La crisi tra Iran e Occidente, per gli attacchi ai siti petroliferi sauditi del 14 settembre scorso, si inasprisce. Di questa mattina le dichiarazioni del primo ministro britannico Boris Johnson, in viaggio verso New York per l’assemblea generale dell’Onu: “La responsabilità per l’attacco all’Arabia Saudita è molto probabilmente da attribuire all’Iran”. Johnson ha poi aggiunto che i britannici potrebbero contribuire agli sforzi militari degli Usa nel Golfo, dove invieranno altre truppe.
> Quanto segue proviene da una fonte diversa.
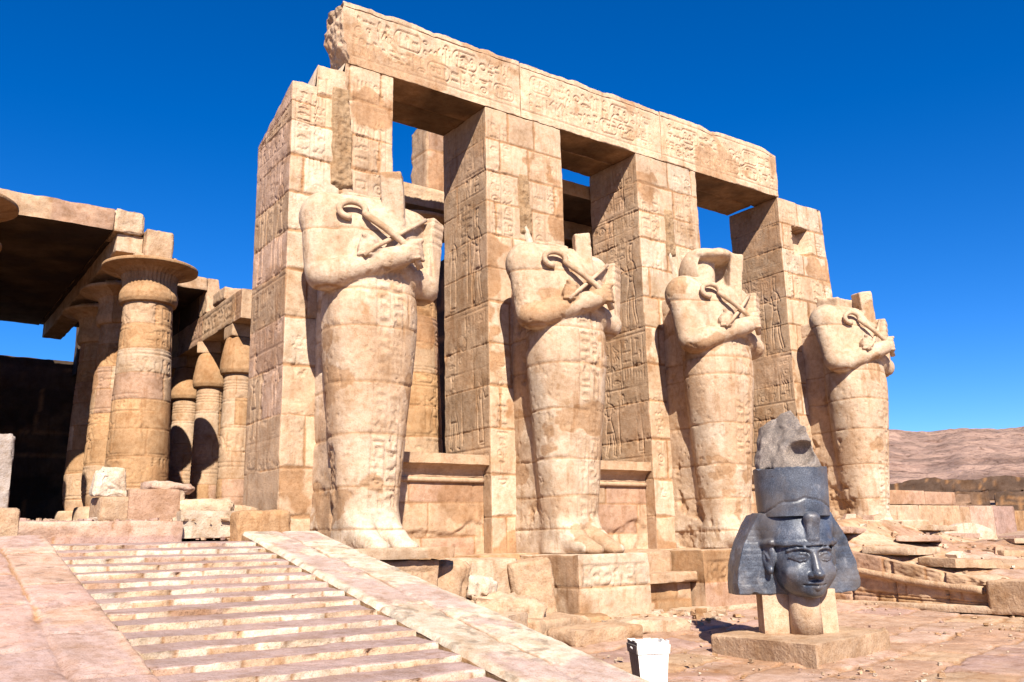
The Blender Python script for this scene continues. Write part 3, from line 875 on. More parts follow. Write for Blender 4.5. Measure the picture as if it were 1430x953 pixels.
# ------------------------------------------------------------------ low screen walls between the pillars
SL_ = ["low screen wall with cornice between the front pillar and the second pillar", "low screen wall with cornice between the second pillar and the third pillar", "low screen wall with cornice between the third pillar and the niche pillar"]
for i in range(3):
    a, b = PX[i][1] + .01, PX[i + 1][0] - .01
    root = empty("screen_wall", ((a + b) / 2, 16.6, 1.3)); tag(root, SL_[i], "wall", "screen walls between the pillars")
    lc = (-(a + b) / 2, -16.6, -1.3)
    def panel_c(cv, i=i):
        # ragged band of broken surface along the foot
        brk = sstep(.05, -.05, cv.V - .75 - .35 * n2(cv.U, cv.V, 1.4, 30 + i, 3))
        cv.H = -(.05 + .05 * n2(cv.U, cv.V, 4, 31 + i, 4)) * brk
    stone_box("panel", (a, 16.3, 1.2), (b, 16.9, 3.02), .03, faces=('-y', '+z'), seed=50 + i, courses=[1.0, 1.75, 2.45, 3.1], chip=.01, bw=(.9, 1.9), pal=[(PINK, 3), (CREAM, 2), (PALE, 3)], mortar=.6, carve={'-y': panel_c}, parent=root, loc=lc)
    tubes_obj("torus_moulding", [(np.array([[a + .02 + (b - a - .04) * t, 16.27, 2.92] for t in np.linspace(0, 1, 24)]), .055)], PALE, M_STONE, root).location = lc
    # cavetto: quarter curve leaning forward under a flat lip
    pr = [(16.30, 2.99), (16.29, 3.06), (16.25, 3.14), (16.17, 3.21), (16.05, 3.245), (16.045, 3.45), (16.12, 3.46), (16.95, 3.46)]
    xs = np.linspace(a, b, 70)
    V = np.array([[x, y, z] for (y, z) in pr for x in xs]); V[:, 1] += .012 * fbm(V * 5, 60 + i, 3); V[:, 2] += .012 * fbm(V * 3, 61 + i, 3)
    col = np.array(PALE) * (1 + .2 * fbm(V * 2, 62 + i, 4))[:, None]
    mesh_obj("cornice", V, gridfaces(len(pr), len(xs)), col, M_STONE, root, False, lc)

# ------------------------------------------------------------------ podium under the pillars
o = stone_box("podium", (6.2, 15.25, -.2), (24.6, 18.6, 1.38), .05, faces=('-y', '+z', '-x'), seed=55, courses=[-.3, .3, .85, 1.42], chip=.05, rough=.03, bw=(.9, 2.0), pal=[(PALE, 3), (CREAM, 2), (OCHRE, 2)])
tag(o, "long stone podium carrying the pillars and statues", "podium")
def ped(name, lo, hi, label, seed, carve=None, courses=None, pal=FPAL, rough=.012, res=.03, chip=.05):
    o = stone_box(name, lo, hi, res, faces=('-y', '-x', '+x', '+z'), seed=seed, courses=courses or [lo[2] - .1, hi[2] + .05], chip=chip, rough=rough, bw=(4, 6), pal=pal, carve=carve, mortar=.5)
    return tag(o, label, "pedestal", "pedestals under the statues")
def ins(seed, y, h):
    rnd = random.Random(seed)
    def f(cv):
        cv.row(rnd, .12, cv.w - .1, y, h, .04, .035); 
    return f
ped("pedestal", (6.35, 13.42, 1.37), (8.36, 15.3, 1.56), "low plain slab under the feet of the front statue", 61, pal=[(PALE, 2), (CREAM, 2)])
ped("pedestal", (11.03, 13.36, -.1), (12.86, 15.5, 1.35), "tall block carved with a ring and signs under the second statue's feet", 62, {'-y': ins(5, .86, .36)}, [-.2, .74, 1.5])
ped("pedestal", (14.45, 13.4, -.1), (18.2, 15.5, 1.36), "wide two course block under the third statue's feet, behind the dark head", 63, {'-y': ins(6, .86, .34)}, [-.2, .7, 1.5], pal=[(PALE, 3), (OCHRE, 2), (PINK, 2)])
ped("pedestal", (21.3, 13.95, .6), (24.2, 15.5, 1.97), "block half buried by rubble under the far statue's feet", 64)
rock("stone_block", (13.75, 14.75, .1), (1.3, 1.0, 1.26), 0, 65, .02, .06, PALE, label="square block set back between the second and third statue pedestals")
# ledge with its own little cornice between the second and third pedestals
root = empty("ledge", (14.3, 14.6, .1)); tag(root, "low ledge with small cornice standing between two statue pedestals", "ledge")
lc = (-14.3, -14.6, -.1)
stone_box("body", (12.90, 13.75, -.1), (14.42, 15.3, .72), .035, faces=('-y', '+x', '-x', '+z'), seed=66, courses=[-.2, .38, .8], chip=.03, rough=.02, pal=[(OCHRE, 2), (PALE, 3)], parent=root, loc=lc)
stone_box("cornice", (12.88, 13.55, .73), (14.43, 15.3, .93), .035, seed=67, tint=PALE, chip=.04, rough=.02, parent=root, loc=lc)
# ------------------------------------------------------------------ the headless statues
SH = .028
def loft(F, prof, n=2.4):
    z = F.zax
    p = np.array(prof, float)
    a = np.interp(z, p[:, 0], p[:, 1])[None, None, :]; b = np.interp(z, p[:, 0], p[:, 2])[None, None, :]; yo = np.interp(z, p[:, 0], p[:, 3])[None, None, :]
    q = ((np.abs(F.X) / a) ** n + (np.abs(F.Y - yo) / b) ** n) ** (1 / n)
    d = (q - 1) * np.minimum(a, b)
    return np.maximum(np.maximum(d, p[0, 0] - F.Z), F.Z - p[-1, 0])

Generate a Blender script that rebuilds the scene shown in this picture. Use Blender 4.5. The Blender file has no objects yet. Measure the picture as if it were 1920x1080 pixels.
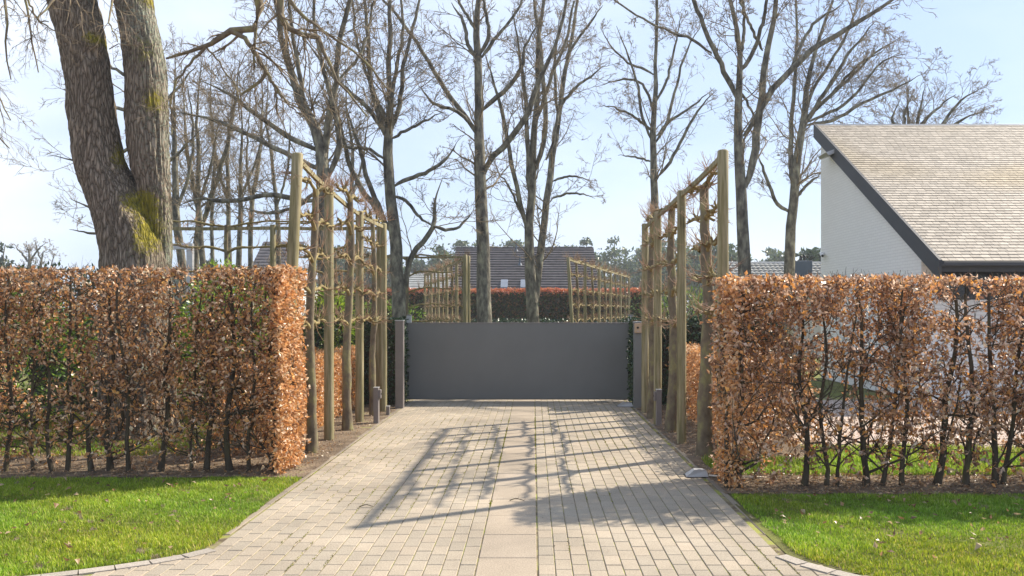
import bpy, math, random
import numpy as np
from mathutils import Vector

# ------------------------------------------------------------------ camera, world, sun
scn = bpy.context.scene
cam_d = bpy.data.cameras.new("camera"); cam = bpy.data.objects.new("camera", cam_d)
scn.collection.objects.link(cam); scn.camera = cam
F = 1580.0; CX, HY, CH = 1000.0, 582.0, 1.70
cam_d.sensor_width = 36.0; cam_d.lens = 36.0 * F / 1920
cam_d.shift_x = (960 - CX) / 1920; cam_d.shift_y = (HY - 540) / 1920
cam_d.clip_start = 0.1; cam_d.clip_end = 2000
cam.location = (0, 0, CH); cam.rotation_euler = (math.radians(90), 0, 0)

SUN_EL = math.radians(40.6); SUN_AZ = math.radians(59.1)      # azimuth from +Y towards +X
sd = Vector((math.sin(SUN_AZ) * math.cos(SUN_EL), math.cos(SUN_AZ) * math.cos(SUN_EL), math.sin(SUN_EL)))
sun_d = bpy.data.lights.new("sun", 'SUN'); sun_d.energy = 5.0; sun_d.angle = math.radians(0.9)
sun_d.color = (1.0, 0.90, 0.76)
sun = bpy.data.objects.new("sun", sun_d); scn.collection.objects.link(sun)
sun.rotation_euler = sd.to_track_quat('Z', 'Y').to_euler(); sun.location = (20, 10, 30)

w = bpy.data.worlds.new("World"); scn.world = w; w.use_nodes = True
nt = w.node_tree; nt.nodes.clear()
out = nt.nodes.new('ShaderNodeOutputWorld'); bg = nt.nodes.new('ShaderNodeBackground')
sky = nt.nodes.new('ShaderNodeTexSky'); sky.sky_type = 'NISHITA'; sky.sun_disc = False
sky.sun_elevation = SUN_EL; sky.sun_rotation = SUN_AZ; sky.air_density = 1.0; sky.dust_density = 1.0; sky.ozone_density = 2.0
tc = nt.nodes.new('ShaderNodeTexCoord')
mp = nt.nodes.new('ShaderNodeMapping'); mp.inputs['Scale'].default_value = (1.0, 1.0, 2.2)
mp.inputs['Location'].default_value = (0.35, 0.2, 0.1)
nz = nt.nodes.new('ShaderNodeTexNoise'); nz.inputs['Scale'].default_value = 1.9; nz.inputs['Detail'].default_value = 8
nz.inputs['Roughness'].default_value = 0.5
rmp = nt.nodes.new('ShaderNodeValToRGB'); rmp.color_ramp.elements[0].position = 0.38; rmp.color_ramp.elements[1].position = 0.62
sep = nt.nodes.new('ShaderNodeSeparateXYZ')
side = nt.nodes.new('ShaderNodeMapRange'); side.inputs['From Min'].default_value = -0.15; side.inputs['From Max'].default_value = -0.55
side.inputs['To Min'].default_value = 0.35; side.inputs['To Max'].default_value = 0.7
cadd = nt.nodes.new('ShaderNodeMath'); cadd.operation = 'MULTIPLY'; cadd.use_clamp = True
mixc = nt.nodes.new('ShaderNodeMix'); mixc.data_type = 'RGBA'
pale = nt.nodes.new('ShaderNodeMix'); pale.data_type = 'RGBA'; pale.inputs[0].default_value = 0.62
pale.inputs[7].default_value = (5.1, 6.7, 9.8, 1)          # thin milky air in front of the blue
mixc.inputs[7].default_value = (9.6, 10.1, 11.0, 1)
L = nt.links.new
L(tc.outputs['Generated'], mp.inputs['Vector']); L(mp.outputs[0], nz.inputs['Vector']); L(nz.outputs[0], rmp.inputs[0])
L(tc.outputs['Generated'], sep.inputs[0]); L(sep.outputs[0], side.inputs['Value'])
L(rmp.outputs[0], cadd.inputs[0]); L(side.outputs[0], cadd.inputs[1])
L(sky.outputs[0], pale.inputs[6]); L(pale.outputs[2], mixc.inputs[6]); L(cadd.outputs[0], mixc.inputs[0])
L(mixc.outputs[2], bg.inputs[0]); L(bg.outputs[0], out.inputs[0])
bg.inputs[1].default_value = 0.070
scn.view_settings.view_transform = 'Standard'; scn.view_settings.look = 'None'
scn.view_settings.exposure = 0.95; scn.view_settings.gamma = 1; scn.view_settings.use_curve_mapping = False
scn.render.engine = 'CYCLES'
scn.cycles.max_bounces = 6; scn.cycles.diffuse_bounces = 3; scn.cycles.glossy_bounces = 2
scn.cycles.transmission_bounces = 3; scn.cycles.transparent_max_bounces = 4; scn.cycles.volume_bounces = 0

def haze_box():
    m = bpy.data.materials.new('haze_air'); m.use_nodes = True; n = m.node_tree; n.nodes.clear()
    o = n.nodes.new('ShaderNodeOutputMaterial'); v = n.nodes.new('ShaderNodeVolumePrincipled'); v.inputs['Density'].default_value = 0.0009
    v.inputs['Color'].default_value = (.90, .95, 1.0, 1); v.inputs['Anisotropy'].default_value = 0.2; n.links.new(v.outputs[0], o.inputs['Volume'])
    me = bpy.data.meshes.new('haze'); x0, x1, y0, y1, z0, z1 = -650, 650, -80, 950, -1.2, 26
    me.from_pydata([(x, y, z) for z in (z0, z1) for y in (y0, y1) for x in (x0, x1)], [], [(0, 2, 3, 1), (4, 5, 7, 6), (0, 1, 5, 4), (2, 6, 7, 3), (0, 4, 6, 2), (1, 3, 7, 5)])
    me.materials.append(m); h = bpy.data.objects.new('haze', me); scn.collection.objects.link(h); h['kind'] = 'stuff'; h['label'] = 'thin blue haze in the distance'; h['category'] = 'haze'
haze_box()
R = np.random.default_rng(7); random.seed(7)

def at(px, py, Y):
    return np.array(((px - CX) * Y / F, Y, CH - (py - HY) * Y / F))

# ------------------------------------------------------------------ materials
def newmat(name):
    m = bpy.data.materials.new(name); m.use_nodes = True
    n = m.node_tree; b = n.nodes['Principled BSDF']
    return m, n, b
def node(n, t, **kw):
    x = n.nodes.new(t)
    for k, v in kw.items():
        if hasattr(x, k): setattr(x, k, v)
        else: x.inputs[k.replace('_', ' ')].default_value = v
    return x
def ramp(n, stops):
    r = n.nodes.new('ShaderNodeValToRGB'); e = r.color_ramp.elements
    while len(e) < len(stops): e.new(0.5)
    for i, (p, c) in enumerate(stops):
        e[i].position = p; e[i].color = (*c, 1) if len(c) == 3 else c
    return r
def coords(n, scale=(1, 1, 1), kind='Object'):
    t = n.nodes.new('ShaderNodeTexCoord'); m = n.nodes.new('ShaderNodeMapping'); m.inputs['Scale'].default_value = scale
    n.links.new(t.outputs[kind], m.inputs[0]); return m.outputs[0]
def noise_mat(name, stops, scale=8, stretch=(1, 1, 1), rough=0.85, bump=0.3, bdist=0.01, detail=8, scale2=None, spec=0.3, metal=0.0):
    m, n, b = newmat(name)
    c = coords(n, stretch)
    t = node(n, 'ShaderNodeTexNoise', Scale=scale, Detail=detail, Roughness=0.6); n.links.new(c, t.inputs['Vector'])
    r = ramp(n, stops); n.links.new(t.outputs[0], r.inputs[0]); n.links.new(r.outputs[0], b.inputs['Base Color'])
    b.inputs['Roughness'].default_value = rough; b.inputs['Specular IOR Level'].default_value = spec; b.inputs['Metallic'].default_value = metal
    if bump:
        t2 = node(n, 'ShaderNodeTexNoise', Scale=scale2 or scale * 3, Detail=6); n.links.new(c, t2.inputs['Vector'])
        bp = node(n, 'ShaderNodeBump', Strength=bump, Distance=bdist); n.links.new(t2.outputs[0], bp.inputs['Height'])
        n.links.new(bp.outputs[0], b.inputs['Normal'])
    return m
def col_mat(name, rough=0.7, trans=0.0, noise=0.0, nscale=20, spec=0.3, bump=0.0):
    """colour comes from the mesh's own colour attribute (one value per leaf, slate or stone)"""
    m, n, b = newmat(name)
    a = node(n, 'ShaderNodeAttribute', attribute_name='Col'); src = a.outputs['Color']
    if noise:
        t = node(n, 'ShaderNodeTexNoise', Scale=nscale, Detail=6); n.links.new(coords(n), t.inputs['Vector'])
        mr = node(n, 'ShaderNodeMapRange'); mr.inputs['To Min'].default_value = 1 - noise; mr.inputs['To Max'].default_value = 1 + noise
        mr.inputs['From Min'].default_value = 0.3; mr.inputs['From Max'].default_value = 0.7
        n.links.new(t.outputs[0], mr.inputs[0])
        mx = node(n, 'ShaderNodeVectorMath', operation='SCALE'); n.links.new(src, mx.inputs[0]); n.links.new(mr.outputs[0], mx.inputs['Scale'])
        src = mx.outputs[0]
        if name == 'paver':
            t3 = node(n, 'ShaderNodeTexNoise', Scale=0.9, Detail=7, Roughness=.62); n.links.new(coords(n), t3.inputs['Vector'])
            m3 = node(n, 'ShaderNodeMapRange'); m3.inputs['From Min'].default_value = 0.35; m3.inputs['From Max'].default_value = 0.65; m3.inputs['To Min'].default_value = .80; m3.inputs['To Max'].default_value = 1.10; n.links.new(t3.outputs[0], m3.inputs[0])
            x3 = node(n, 'ShaderNodeVectorMath', operation='SCALE'); n.links.new(src, x3.inputs[0]); n.links.new(m3.outputs[0], x3.inputs['Scale']); src = x3.outputs[0]
        if bump:
            bp = node(n, 'ShaderNodeBump', Strength=bump, Distance=0.004); n.links.new(t.outputs[0], bp.inputs['Height'])
            n.links.new(bp.outputs[0], b.inputs['Normal'])
    n.links.new(src, b.inputs['Base Color']); b.inputs['Roughness'].default_value = rough; b.inputs['Specular IOR Level'].default_value = spec
    if trans:
        tr = n.nodes.new('ShaderNodeBsdfTranslucent'); n.links.new(src, tr.inputs[0])
        ms = n.nodes.new('ShaderNodeMixShader'); ms.inputs[0].default_value = trans
        n.links.new(b.outputs[0], ms.inputs[1]); n.links.new(tr.outputs[0], ms.inputs[2])
        n.links.new(ms.outputs[0], n.nodes['Material Output'].inputs[0])
    return m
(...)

Dura la posizione degli Stati Uniti. Il segretario di Stato americano, Mike Pompeo, ha affermato che se una soluzione diplomatica con l’Iran non avrà successo “il presidente Trump assumerà le decisioni necessarie”, definendo l’attacco agli impianti petroliferi dell’Arabia Saudita un “attacco all’Iran e al mondo” e un “atto di guerra”.
Per ora, comunque, il presidente americano ha movimentato la Quinta Flotta nel Golfo e promesso ai sauditi l’invio di alcune batterie anti missili appoggiate da poche centinaia di militari.
Se da una parte i ribelli Houthi, alleati di Teheran in Yemen, rivendicano gli attacchi, dall’altra il presidente iraniano Hassan Rouhani continua a negare il suo coinvolgimento, invitando gli americani a lasciare la regione. Nel frattempo arriva un segnale dall’Iran. Il portavoce del governo di Teheran, Ali Rabiei, ha reso noto che la petroliera britannica Stena Inpero, sequestrata dai Pasdaran a luglio, è libera di muoversi e quindi di lasciare l’Iran, spiegando che le procedure legali e burocratiche relative al suo rilascio sono state completate. Un gesto di “pace” forse volto ad ammorbidire le posizioni britanniche.
Intanto i prezzi del petrolio vanno alle stelle. Il WTI del Texas aumenta dell’1,07% a 58,75 dollari al barile, mentre il Brent del Mare del Nord guadagna quasi 5 punti percentuali a 63,61 dollari.